La réponse que je vais apporter au nom de l'association Gendarmes et citoyens a bien sûr, au-delà de l'aspect technique, des résonnances hautement politiques. Vous évoquiez l'idée d'un rapprochement entre les formations. C'est un débat qui a déjà eu lieu il y a longtemps, mais qui n'a pas eu de résonnance particulière.
Si l'on peut penser que le cœur de métier est le même, les modes d'action des différentes formations ne sont pas du tout identiques et leurs zones d'expression varient. Le gendarme a un statut militaire. Il est capable de travailler sur un continuum paix-crise-guerre. J'ai le souvenir d'escadrons déplacés en Afghanistan, en Irak ou dans des pays situés en bordure de la mer Adriatique. L'armée de terre avait un temps donné la mission compliquée et sensible de conserver a minima un degré d'engagement inférieur à l'usage des armes. Or la gendarmerie s'est adaptée à ce processus, car elle était capable par sa militarité et sa réversibilité de passer d'une situation de crise à une situation de guerre et inversement. C'est sa formation militaire, ses gènes militaires – aguerrissement, endurance, militarité, discipline, obéissance au chef, gestion de l'ouverture du feu, capacité de résilience, chaîne hiérarchique, chaîne sanitaire, chaîne opérationnelle – qui ont contribué à garantir à la fois la sécurité des populations et celle de nos camarades gendarmes déployés à l'étranger.
À l'instar des motocyclistes en matière de sécurité routière, nous avons des compétences communes. Pourtant, il y a des cas particuliers qui nécessitent, le jour j, d'être traités par le bon service – en zone police, la police nationale, et en zone gendarmerie, la gendarmerie nationale – si l'on ne veut pas se heurter à d'importantes difficultés. J'ai toujours peur de ces idées de rapprochement. Elles partent toujours d'un bon sentiment associant un esprit d'économie des moyens à la concentration des forces et à la liberté d'action – ce qui est complètement audible. Cependant, mon expérience de 32 ans de « boutique » me fait penser que, si nominalement nous sommes différents, c'est qu'il existe dans l'exercice et le cœur de la mission suffisamment d'éléments et d'arguments qui montrent que nous sommes différents, car nous avons parfois des missions différentes nécessitant des engagements et des matériels différents.
Vous évoquiez la surveillance par des services de sécurité privée, autrement dit le continuum que l'on retrouve entre sécurité privée et sécurité publique. Il s'agit d'un sujet de discussion considérable, d'actualité. La porte est ouverte.
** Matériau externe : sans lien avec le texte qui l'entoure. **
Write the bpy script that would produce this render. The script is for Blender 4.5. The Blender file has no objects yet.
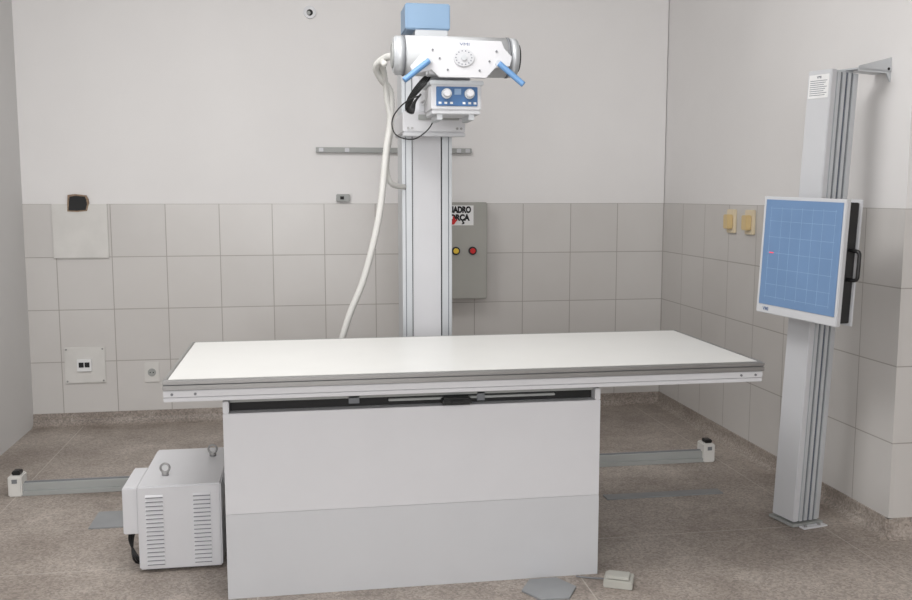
import bpy, bmesh, math
from mathutils import Vector, Matrix
scene=bpy.context.scene
COL=scene.collection
scene.view_settings.view_transform='Standard'
scene.view_settings.look='None'

# ---------------------------------------------------------------- materials
def srgb(r,g,b):
    f=lambda c:(c/255)/12.92 if c/255<=0.04045 else ((c/255+0.055)/1.055)**2.4
    return (f(r),f(g),f(b),1)
def mat(name,col,rough=0.5,metal=0.0,var=0.06,scale=6,bump=0.0,bscale=200,spec=0.5,emit=0):
    m=bpy.data.materials.new(name); m.use_nodes=True
    nt=m.node_tree; N=nt.nodes; L=nt.links
    b=N['Principled BSDF']
    c=srgb(*col)
    tc=N.new('ShaderNodeTexCoord'); n=N.new('ShaderNodeTexNoise')
    n.inputs['Scale'].default_value=scale; n.inputs['Detail'].default_value=4
    L.new(tc.outputs['Object'],n.inputs['Vector'])
    r=N.new('ShaderNodeValToRGB')
    r.color_ramp.elements[0].position=0.3; r.color_ramp.elements[1].position=0.7
    r.color_ramp.elements[0].color=tuple(x*(1-var) for x in c[:3])+(1,)
    r.color_ramp.elements[1].color=tuple(min(1,x*(1+var)) for x in c[:3])+(1,)
    L.new(n.outputs['Fac'],r.inputs['Fac']); L.new(r.outputs['Color'],b.inputs['Base Color'])
    b.inputs['Roughness'].default_value=rough; b.inputs['Metallic'].default_value=metal
    b.inputs['Specular IOR Level'].default_value=spec
    if bump:
        n2=N.new('ShaderNodeTexNoise'); n2.inputs['Scale'].default_value=bscale; n2.inputs['Detail'].default_value=3
        L.new(tc.outputs['Object'],n2.inputs['Vector'])
        bp=N.new('ShaderNodeBump'); bp.inputs['Strength'].default_value=bump; bp.inputs['Distance'].default_value=0.002
        L.new(n2.outputs['Fac'],bp.inputs['Height']); L.new(bp.outputs['Normal'],b.inputs['Normal'])
    if emit:
        b.inputs['Emission Color'].default_value=c; b.inputs['Emission Strength'].default_value=emit
    return m
T=0.3405; Z0=0.08; ZT=Z0+4*T; YW=6.192; XR=2.514; X0=-1.574; XL=-1.763; YC=3.535
def tile_mat(name,axis,off):
    m=bpy.data.materials.new(name); m.use_nodes=True
    nt=m.node_tree;N=nt.nodes;L=nt.links;b=N['Principled BSDF']
    g=N.new('ShaderNodeNewGeometry'); s=N.new('ShaderNodeSeparateXYZ'); L.new(g.outputs['Position'],s.inputs[0])
    ax=N.new('ShaderNodeMath');ax.operation='SUBTRACT';ax.inputs[1].default_value=off-20*T
    L.new(s.outputs[axis],ax.inputs[0])
    az=N.new('ShaderNodeMath');az.operation='SUBTRACT';az.inputs[1].default_value=Z0-10*T
    L.new(s.outputs['Z'],az.inputs[0])
    c=N.new('ShaderNodeCombineXYZ');L.new(ax.outputs[0],c.inputs[0]);L.new(az.outputs[0],c.inputs[1])
    br=N.new('ShaderNodeTexBrick');br.offset=0;br.squash=1
    br.inputs['Scale'].default_value=1;br.inputs['Mortar Size'].default_value=0.0028;br.inputs['Mortar Smooth'].default_value=0.2
    br.inputs['Brick Width'].default_value=T;br.inputs['Row Height'].default_value=T
    br.inputs['Color1'].default_value=srgb(206,203,200);br.inputs['Color2'].default_value=srgb(210,207,204)
    br.inputs['Mortar'].default_value=srgb(166,161,156)
    L.new(c.outputs[0],br.inputs['Vector'])
    n=N.new('ShaderNodeTexNoise');n.inputs['Scale'].default_value=2.2;n.inputs['Detail'].default_value=6
    L.new(g.outputs['Position'],n.inputs['Vector'])
    mx=N.new('ShaderNodeMix');mx.data_type='RGBA';mx.blend_type='MULTIPLY';mx.inputs['Factor'].default_value=1
    r=N.new('ShaderNodeValToRGB');r.color_ramp.elements[0].color=(.95,.945,.94,1);r.color_ramp.elements[1].color=(1,1,1,1)
    r.color_ramp.elements[0].position=.3;r.color_ramp.elements[1].position=.65
    L.new(n.outputs['Fac'],r.inputs['Fac']);L.new(br.outputs['Color'],mx.inputs['A']);L.new(r.outputs['Color'],mx.inputs['B'])
    L.new(mx.outputs['Result'],b.inputs['Base Color'])
    b.inputs['Roughness'].default_value=0.3
    inv=N.new('ShaderNodeMath');inv.operation='SUBTRACT';inv.inputs[0].default_value=1;L.new(br.outputs['Fac'],inv.inputs[1])
    bp=N.new('ShaderNodeBump');bp.inputs['Strength'].default_value=.35;bp.inputs['Distance'].default_value=.0015
    L.new(inv.outputs[0],bp.inputs['Height']);L.new(bp.outputs['Normal'],b.inputs['Normal'])
    return m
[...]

Il y a un important travail d'analyse et de proposition à mener, mais cela est tout à fait audible. Cette idée a déjà été évoquée à de nombreuses reprises. On trouve désormais des gens armés pour garantir la sécurité des biens voire des personnes. La première génération de ce profil de gens armés, souvent constituée d'anciens policiers, d'anciens militaires et d'anciens gendarmes, est relativement récente.
L'on peut donc, pour des missions particulières, dont la sensibilité est clairement mesurée et la capacité de résistance et de résilience évaluée, envisager une réflexion sur le continuum de partage de l'espace entre sécurité publique et sécurité privée – dans le but de dégager de la masse salariale et de l'opérationnel. L'association n'y est pas du tout hostile.
Le taser reste un moyen de force intermédiaire avec ses fragilités. Tout miser sur un seul et unique vecteur reste dangereux. C'est un outil. Le gendarme, comme le policier, dispose d'une boîte à outils – bombe lacrymogène, bâton télescopique, taser, etc. Mais il s'agit d'un outil comme un autre, avec ses performances et ses fragilités. C'est confortable pour interpeller quelqu'un à distance par le tir des ardillons. Lorsque l'on est à bras-le-corps pour choquer en mode « contact », il y a du confort car il y a de la sécurité, pour la personne et pour nous. Cependant, le chef de la colonne ne peut écarter le risque d'incident matériel, la résistance physique de l'intéressé et sa protection « balistique » – l'épaisseur des vêtements – ou encore le risque de tir raté. Ainsi, si un ardillon part dans le mur alors qu'un autre perfore le blouson et arrive à atteindre les chairs, la connexion électrique n'est pas faite, et cela aboutit à un échec.